Proper Etiquette reminds us that the dojo is a place of safety and cooperation, where we have respect for our teachers and for our training partners. Aikido students are always encouraged to practice the best possible etiquette, in their own dojo, as well as when training elsewhere. While the etiquette you practice here may not be the "right" way in other schools, if you remember the purpose of good etiquette, you will never embarrass yourself or your teachers. Below are some points of Aikido etiquette.

Aikido Etiquette

  1. When you enter the dojo (training area), face the shomen (front of mat where picture of O-sensei is placed) and make a short, standing bow. It should be understood that the bow is a sign of respect for the dojo and the founder of Aikido, and not a sign of worship.
  2. Remove your shoes before continuing into the room.
  3. Make a short, standing bow to the shomen before stepping onto the mat.

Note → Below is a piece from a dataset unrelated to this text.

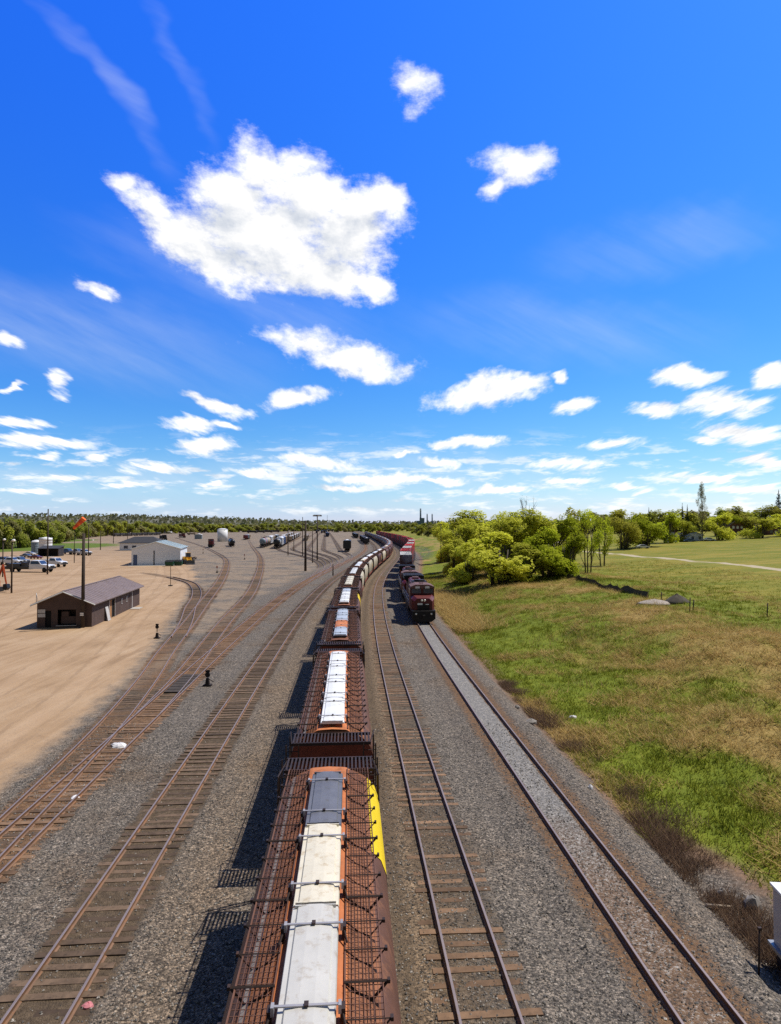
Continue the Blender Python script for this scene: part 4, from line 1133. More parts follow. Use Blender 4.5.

If you have arrived early, you may do warm-up stretches before class begins.
  4. It is important to arrive on time for class. If, despite your best intentions, you arrive late, wait off the mat until the instructor acknowledges you and invites you onto the mat. Step onto the mat and bow from seiza as usual towards the shomen.
  5. At the beginning and end of class, once the instructor steps onto the mat, students should line up sitting in seiza.
  6. After the instructor has demonstrated a technique, find a practice partner. Students of any rank may practice together. It is appropriate, polite, and an excellent idea for junior students (kohai) to seek out advanced students (sempai). A visitor or high-ranking aikidoka should never have to seek out a partner: it is good manners and an honor for others to approach them right away and ask them to practice. The Junior student faces the senior student and then both bow and say "onegaishimasu" (O neh gI shE mas).
  7. Usually, a technique is practiced four times, alternating right and left side attacks, before the partners switch roles. The junior student normally begins by initiating the attack (uke), while the senior student performs the Aikido technique (nage).

Additional Items

  1. Do not wear shoes on the mat.
  2. Practice at an appropriate level with your partner (no spinning roundhouses with a white belt).
  3. Keep the dojo and yourself clean.
  4. No dagger like fingernails or toenails. These cut more often that you would think.
  5. Wash your gi (uniform) before each class.